In realtà, dal Piano di Stralcio, sappiamo che le Grave di Ciano non risultavano il luogo più adatto all’edificazione di tale opera. Su questo tema l’associazione Isde di Treviso, in collaborazione con la facoltà di filosofia dell’Università Ca’ Foscari di Venezia, in particolare con Pietro Daniel Omodeo, professore associato di filosofia della scienza e direttore della Cattedra Unesco, con alcuni dottorandi, con membri del Comitato in difesa delle Grave di Ciano e alcuni suoi sostenitori, ha partecipato alla stesura di un libro: “Acque contese, un glossario per le Grave di Ciano”, curato dagli stessi dottorandi in filosofia, in cui, nella prefazione del professor Omodeo, si evince chiaramente come la possibilità di estrazione di ghiaia dal greto del fiume possa rendere questi lavori colossali una fonte di reddito altrettanto immane e come tutto ciò possa viziare ed offuscare, in definitiva, la neutralità e la lucidità di una scelta così importante.

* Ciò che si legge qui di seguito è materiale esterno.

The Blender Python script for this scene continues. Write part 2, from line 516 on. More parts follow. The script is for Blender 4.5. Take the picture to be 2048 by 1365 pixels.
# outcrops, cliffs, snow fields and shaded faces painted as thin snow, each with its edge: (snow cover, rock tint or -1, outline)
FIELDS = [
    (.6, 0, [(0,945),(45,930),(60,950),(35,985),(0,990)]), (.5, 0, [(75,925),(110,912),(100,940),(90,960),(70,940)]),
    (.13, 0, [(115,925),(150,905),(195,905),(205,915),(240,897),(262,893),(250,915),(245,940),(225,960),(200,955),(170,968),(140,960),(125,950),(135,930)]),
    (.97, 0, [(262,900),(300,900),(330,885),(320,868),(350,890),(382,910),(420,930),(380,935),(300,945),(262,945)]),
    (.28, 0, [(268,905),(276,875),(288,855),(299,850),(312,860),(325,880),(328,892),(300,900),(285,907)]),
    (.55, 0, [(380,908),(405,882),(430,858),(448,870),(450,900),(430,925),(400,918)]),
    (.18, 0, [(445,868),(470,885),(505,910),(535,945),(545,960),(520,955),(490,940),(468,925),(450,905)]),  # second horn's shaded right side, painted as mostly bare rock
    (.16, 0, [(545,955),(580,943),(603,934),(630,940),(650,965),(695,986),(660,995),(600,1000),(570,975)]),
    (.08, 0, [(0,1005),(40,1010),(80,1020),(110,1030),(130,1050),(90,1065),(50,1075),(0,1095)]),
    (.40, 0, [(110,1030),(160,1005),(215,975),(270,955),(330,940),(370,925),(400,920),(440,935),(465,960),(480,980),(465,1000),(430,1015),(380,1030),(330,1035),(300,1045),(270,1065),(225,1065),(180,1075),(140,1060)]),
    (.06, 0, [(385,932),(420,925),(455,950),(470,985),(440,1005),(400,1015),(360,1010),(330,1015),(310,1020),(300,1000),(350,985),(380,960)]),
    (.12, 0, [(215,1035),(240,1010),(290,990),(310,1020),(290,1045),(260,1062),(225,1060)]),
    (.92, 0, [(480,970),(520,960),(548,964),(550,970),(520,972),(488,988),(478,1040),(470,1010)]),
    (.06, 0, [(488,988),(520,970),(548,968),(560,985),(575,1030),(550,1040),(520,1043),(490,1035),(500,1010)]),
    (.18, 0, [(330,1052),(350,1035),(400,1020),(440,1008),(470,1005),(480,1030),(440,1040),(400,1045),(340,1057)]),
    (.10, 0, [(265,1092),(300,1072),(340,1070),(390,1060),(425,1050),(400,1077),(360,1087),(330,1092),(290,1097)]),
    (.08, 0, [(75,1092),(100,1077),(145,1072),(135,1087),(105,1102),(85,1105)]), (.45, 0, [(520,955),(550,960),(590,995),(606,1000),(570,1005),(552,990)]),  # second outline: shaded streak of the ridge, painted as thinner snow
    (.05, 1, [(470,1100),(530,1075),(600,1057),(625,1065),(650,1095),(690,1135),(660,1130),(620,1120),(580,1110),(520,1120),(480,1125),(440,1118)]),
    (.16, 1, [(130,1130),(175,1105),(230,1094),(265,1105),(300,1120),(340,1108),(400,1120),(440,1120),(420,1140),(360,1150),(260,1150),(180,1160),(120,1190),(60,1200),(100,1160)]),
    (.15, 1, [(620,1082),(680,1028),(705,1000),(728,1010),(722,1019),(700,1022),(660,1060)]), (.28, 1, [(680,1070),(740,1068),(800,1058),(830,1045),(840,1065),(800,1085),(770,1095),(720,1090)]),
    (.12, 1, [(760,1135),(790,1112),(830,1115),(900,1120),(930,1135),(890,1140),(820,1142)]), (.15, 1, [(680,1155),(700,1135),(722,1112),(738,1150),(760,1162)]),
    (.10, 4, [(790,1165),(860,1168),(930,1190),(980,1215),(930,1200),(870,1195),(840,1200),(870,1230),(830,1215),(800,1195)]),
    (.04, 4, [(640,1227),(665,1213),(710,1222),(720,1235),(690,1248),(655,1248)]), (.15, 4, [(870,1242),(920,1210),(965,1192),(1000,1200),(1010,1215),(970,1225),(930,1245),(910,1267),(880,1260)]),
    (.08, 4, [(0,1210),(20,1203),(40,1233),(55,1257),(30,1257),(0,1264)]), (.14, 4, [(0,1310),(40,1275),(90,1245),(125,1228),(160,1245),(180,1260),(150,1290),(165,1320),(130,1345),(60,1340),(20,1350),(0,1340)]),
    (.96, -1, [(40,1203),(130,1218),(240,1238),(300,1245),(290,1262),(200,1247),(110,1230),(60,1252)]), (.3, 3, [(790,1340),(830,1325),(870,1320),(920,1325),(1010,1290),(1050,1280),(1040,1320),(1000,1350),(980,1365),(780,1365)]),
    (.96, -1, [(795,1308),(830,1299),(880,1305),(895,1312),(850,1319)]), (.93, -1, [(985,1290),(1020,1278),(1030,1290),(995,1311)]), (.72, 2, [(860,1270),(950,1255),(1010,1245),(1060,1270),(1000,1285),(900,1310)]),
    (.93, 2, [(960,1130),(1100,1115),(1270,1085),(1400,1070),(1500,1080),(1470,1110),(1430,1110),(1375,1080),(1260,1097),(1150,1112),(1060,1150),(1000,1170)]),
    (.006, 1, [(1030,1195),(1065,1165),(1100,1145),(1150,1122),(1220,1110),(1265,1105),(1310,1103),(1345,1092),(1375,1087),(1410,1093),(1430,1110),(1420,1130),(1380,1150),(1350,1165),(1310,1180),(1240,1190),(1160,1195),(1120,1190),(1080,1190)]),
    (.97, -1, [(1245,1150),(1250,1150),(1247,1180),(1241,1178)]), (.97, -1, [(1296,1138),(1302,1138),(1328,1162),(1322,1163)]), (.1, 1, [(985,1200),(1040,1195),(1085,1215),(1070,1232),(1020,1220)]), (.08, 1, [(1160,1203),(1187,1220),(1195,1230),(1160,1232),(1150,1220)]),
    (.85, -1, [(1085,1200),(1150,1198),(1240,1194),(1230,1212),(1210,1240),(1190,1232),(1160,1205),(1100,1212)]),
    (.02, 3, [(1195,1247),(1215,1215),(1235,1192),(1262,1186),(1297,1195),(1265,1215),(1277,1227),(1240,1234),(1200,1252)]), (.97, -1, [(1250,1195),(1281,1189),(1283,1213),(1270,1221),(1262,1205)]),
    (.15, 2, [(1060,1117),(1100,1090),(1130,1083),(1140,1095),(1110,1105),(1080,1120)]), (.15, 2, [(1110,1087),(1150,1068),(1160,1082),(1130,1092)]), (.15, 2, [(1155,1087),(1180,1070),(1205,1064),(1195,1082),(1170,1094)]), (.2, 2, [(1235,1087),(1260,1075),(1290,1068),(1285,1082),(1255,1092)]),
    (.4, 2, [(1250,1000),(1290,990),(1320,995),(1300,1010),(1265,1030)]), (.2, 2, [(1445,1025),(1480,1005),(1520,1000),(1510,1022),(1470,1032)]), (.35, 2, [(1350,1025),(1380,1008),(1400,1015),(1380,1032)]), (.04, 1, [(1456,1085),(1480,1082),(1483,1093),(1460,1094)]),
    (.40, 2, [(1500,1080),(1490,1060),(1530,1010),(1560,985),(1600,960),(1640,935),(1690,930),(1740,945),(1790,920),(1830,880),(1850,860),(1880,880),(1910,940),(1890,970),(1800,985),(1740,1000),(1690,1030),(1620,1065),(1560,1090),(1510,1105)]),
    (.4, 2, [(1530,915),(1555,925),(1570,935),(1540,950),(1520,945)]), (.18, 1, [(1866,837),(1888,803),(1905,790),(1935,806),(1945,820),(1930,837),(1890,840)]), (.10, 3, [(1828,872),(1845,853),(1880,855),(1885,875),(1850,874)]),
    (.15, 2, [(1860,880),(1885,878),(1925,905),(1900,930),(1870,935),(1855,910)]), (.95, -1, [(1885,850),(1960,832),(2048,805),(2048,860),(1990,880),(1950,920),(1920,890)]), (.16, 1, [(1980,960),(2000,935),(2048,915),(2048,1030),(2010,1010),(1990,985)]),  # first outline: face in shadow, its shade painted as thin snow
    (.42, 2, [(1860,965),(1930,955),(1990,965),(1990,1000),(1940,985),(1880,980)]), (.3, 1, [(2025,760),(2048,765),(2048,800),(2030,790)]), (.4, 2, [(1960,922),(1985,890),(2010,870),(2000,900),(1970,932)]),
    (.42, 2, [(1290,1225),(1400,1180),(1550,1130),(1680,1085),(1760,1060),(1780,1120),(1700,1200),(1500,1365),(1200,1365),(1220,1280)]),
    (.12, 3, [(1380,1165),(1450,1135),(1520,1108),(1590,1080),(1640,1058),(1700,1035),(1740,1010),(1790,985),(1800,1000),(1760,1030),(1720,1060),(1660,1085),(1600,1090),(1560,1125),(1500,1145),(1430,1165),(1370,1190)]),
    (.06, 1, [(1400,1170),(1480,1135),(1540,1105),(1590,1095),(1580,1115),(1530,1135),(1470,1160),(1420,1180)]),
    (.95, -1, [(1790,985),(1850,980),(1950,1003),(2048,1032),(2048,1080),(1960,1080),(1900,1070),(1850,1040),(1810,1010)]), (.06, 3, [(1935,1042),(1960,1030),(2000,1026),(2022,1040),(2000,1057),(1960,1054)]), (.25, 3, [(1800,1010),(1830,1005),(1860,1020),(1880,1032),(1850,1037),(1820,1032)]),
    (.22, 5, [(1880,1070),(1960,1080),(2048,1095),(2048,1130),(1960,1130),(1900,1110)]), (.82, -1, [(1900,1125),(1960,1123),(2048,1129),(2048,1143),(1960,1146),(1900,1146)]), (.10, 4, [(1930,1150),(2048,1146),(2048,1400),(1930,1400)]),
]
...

Certo, la sicurezza idraulica per la popolazione deve essere una priorità, su questo vi è concordo unanime, ma è realistico pensare che, per raggiungerla, si debba sacrificare ancora in maniera così spropositata e radicale un patrimonio naturale protetto da leggi europee, fragile e non sostituibile? Perché non sono state vagliate altre strade o perché non cercarle adesso?
In realtà le istituzioni preposte, dopo essersi negate a qualsiasi confronto con la popolazione contravvenendo al principio di Arthus, il 18 ottobre 2024 hanno nominato l’allora Segretaria Generale dell’Autorità di bacino distrettuale delle Alpi orientali, Dott.ssa Marina Colaizzi, Commissaria Straordinaria al fine di accelerare la realizzazione delle opere di difesa idraulica del fiume Piave. Da allora la Commissaria è venuta a visitare le Grave, confrontandosi con l’amministrazione locale, ma non si è ancora sbilanciata. Noi intanto rimaniamo in attesa, convinti che questa non sia l’unica via percorribile.